Nicholas Fraser's "The Factory" features a dazzlingly glittering spiral of paper and cellophane cut from junk mail envelopes. The factory is the adjacent table, where envelopes sit next to scissors and plastic bags, waiting for workers to hand-produce the raw materials for more sculpture. Patrick Nolbrook's " The Rise and Fall" features a video projection of parabolas and close-ups of people jumping. In front of the video wall is a stack of concrete casts of Playstations.

Lillian Blades continues the sense of strange and sumptuous spectacle with her largest homage to Bahamian culture yet. She has covered an entire hallway, floor to ceiling with brightly contrasting sheets of fabric.

Amandine Drouet and Julie Ward complete the effect of sumptuousness with modestly scaled objects: in Ward's case, casts of crab shells and a glistening ball of magnetized pins. Drouet turns humble materials such as egg cartons, a bedspread and found light fixtures into a magical array of hanging lights and delicate sculptures.

The back gallery of assemblage art, selected by Angie Asadourian, also includes humble materials, most notably in Greely Myatt's exquisite wall sculpture made entirely of circular cookie tins.
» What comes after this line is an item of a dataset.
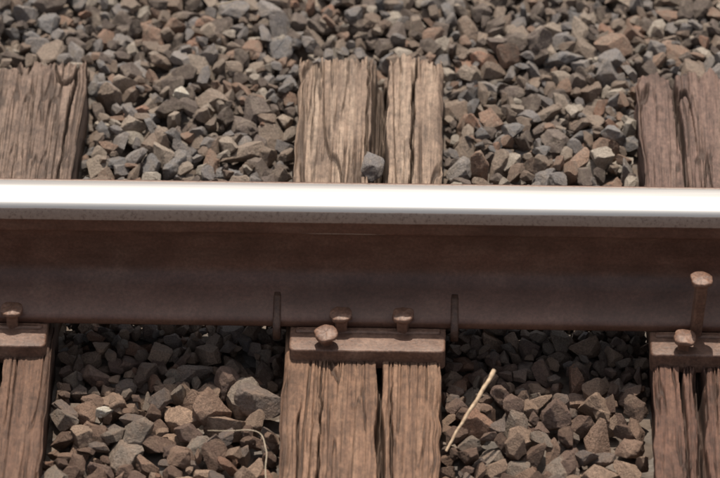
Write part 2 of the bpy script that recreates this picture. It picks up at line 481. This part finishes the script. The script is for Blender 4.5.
def hmap(x,y): return float(H[int((x-X0)/cs),int((y-Y0)/cs)])
def stone(name,x,y,z,s,rot,mat,k):
    m=rock_mesh(name,k,4); m.materials.append(mat)
    o=bpy.data.objects.new(name,m); col.objects.link(o); o.location=(x,y,z); o.scale=s; o.rotation_euler=rot; return o
stone('quartz_pebble',-.288,.58,hmap(-.288,.58)+.006,(.014,.011,.012),(.2,.1,.3),M_white,301)
stone('quartz_pebble',.405,.34,hmap(.40,.34)+.006,(.010,.009,.010),(.2,.1,.9),M_white,302)
stone('quartz_pebble',-.358,-.185,hmap(-.358,-.185)+.004,(.014,.010,.010),(.5,.4,.5),M_white,305)
stone('ballast_stone',.018,.335,.002,(.017,.036,.018),(.15,.3,-.15),M_rock,306)

# ---------------------------------------------------------------- twigs / straw
def tube(name,ctrl,r0,r1,mat,n=8,steps=40,wob=.001):
    P=[Vector(c) for c in ctrl]; pts_=[]
    segs=len(P)-1
    for i in range(steps+1):
        t=i/steps*segs; k=min(int(t),segs-1); f=t-k
        p0=P[max(k-1,0)];p1=P[k];p2=P[k+1];p3=P[min(k+2,segs)]
        q=.5*((2*p1)+(p2-p0)*f+(2*p0-5*p1+4*p2-p3)*f*f+(3*p1-p0-3*p2+p3)*f**3)
        q+=Vector((mnoise.noise(q*40),mnoise.noise(q*40+Vector((9,0,0))),mnoise.noise(q*40+Vector((0,9,0)))))*wob
        pts_.append(q)
    V=[];F=[]
    for i,p in enumerate(pts_):
        d=(pts_[min(i+1,steps)]-pts_[max(i-1,0)]).normalized()
        a=d.cross(Vector((0,0,1)));
        if a.length<.01: a=Vector((1,0,0))
        a.normalize(); b=d.cross(a)
        r=r0+(r1-r0)*i/steps; r*=1+.25*mnoise.noise(p*120)
        for j in range(n):
            t=2*math.pi*j/n; V.append(p+(a*math.cos(t)+b*math.sin(t))*r)
    for i in range(steps):
        for j in range(n):
            k=(j+1)%n; F.append((i*n+j,i*n+k,(i+1)*n+k,(i+1)*n+j))
    F.append(tuple(range(n))); F.append(tuple(steps*n+j for j in range(n))[::-1])
    return mesh_obj(name,V,F,mat)
M_twig=mat_simple('dry_twig_bark',(.24,.16,.10),(.52,.39,.26),120)
M_straw=mat_simple('dry_straw',(.30,.24,.165),(.45,.37,.28),90)
tube('dry_twig',[(.130,-.340,.018),(.150,-.298,.030),(.174,-.252,.040),(.196,-.205,.052)],.0018,.0036,M_twig,wob=.0016)
tube('dry_straw',[(-.20,-.31,.022),(-.165,-.322,.034),(-.130,-.325,.034),(-.118,-.36,.03),(-.117,-.45,.012)],.0006,.0009,M_straw,wob=.002)
tube('dry_straw',[(-.24,.73,.018),(-.05,.765,.028),(.10,.78,.03),(.20,.83,.02)],.0008,.0007,M_straw,wob=.003)

# ---------------------------------------------------------------- light
w=bpy.data.worlds.new('World'); scene.world=w; w.use_nodes=True
nt=w.node_tree; sky=nt.nodes.new('ShaderNodeTexSky'); sky.sky_type='NISHITA'; sky.sun_disc=False
EL=math.radians(69.5); AZ=math.radians(-6)
sky.sun_elevation=EL; sky.sun_rotation=AZ; sky.dust_density=4.0
hs=nt.nodes.new('ShaderNodeHueSaturation'); hs.inputs['Saturation'].default_value=.35
nt.links.new(sky.outputs[0],hs.inputs['Color'])
nt.links.new(hs.outputs[0],nt.nodes['Background'].inputs[0]); nt.nodes['Background'].inputs[1].default_value=.13
sd=bpy.data.lights.new('sun','SUN'); sd.energy=4.7; sd.angle=math.radians(.5); sd.color=(1,.91,.79)
so=bpy.data.objects.new('sun',sd); col.objects.link(so)
d=Vector((math.sin(AZ)*math.cos(EL),math.cos(AZ)*math.cos(EL),math.sin(EL)))
so.rotation_euler=d.to_track_quat('Z','Y').to_euler(); so.location=d*5

# ---------------------------------------------------------------- camera
cd=bpy.data.cameras.new('camera'); cam=bpy.data.objects.new('camera',cd); col.objects.link(cam)
cd.sensor_width=36; cd.lens=217; cd.clip_end=1500; cd.clip_start=.1
p=math.radians(38); yaw=math.radians(1.25); D=6.4
fwd=Vector((-math.sin(yaw)*math.cos(p),math.cos(yaw)*math.cos(p),-math.sin(p)))
tgt=Vector((0,.156,0))
cam.location=tgt-fwd*D; cam.rotation_euler=fwd.to_track_quat('-Z','Y').to_euler()
cd.dof.use_dof=True; cd.dof.focus_distance=D-.08; cd.dof.aperture_fstop=5.0
scene.camera=cam
scene.view_settings.view_transform='Standard'; scene.view_settings.look='None'; scene.view_settings.exposure=0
Justine Rubin uses a cascade of paint chips in "Celery Green" . By contrast, Jim Frazer's delicate "Curiosity Boxes" combine rolled-up scraps of paper with quartz crystals and gold wire to create tiny, engrossing environments. ANd Veronica Scarpellino, a Philadelphia artist making her local debut among these well-known Atlanta figures, combines an elegant touch with a sense of humor, placing oversize models of robin's-egg-blue and white tranquilizer capsules in a bird's nest, titled "Mother's Little Helper" (as in the Rolling Stones' song about better living through chemistry).

The successful use of found or inexpensive materials leads to the art-world dialogue promised above. There has been much discussion lately in the Atlanta art community about whether big art requires big budgets, or whether money substitutes too often for vision and imagination. Many of these artists have pulled off major effects with materials that were salvaged or purchased in bulk. Chalk one up for vision and hard work.

All this makes for one of the must-see shows of the season.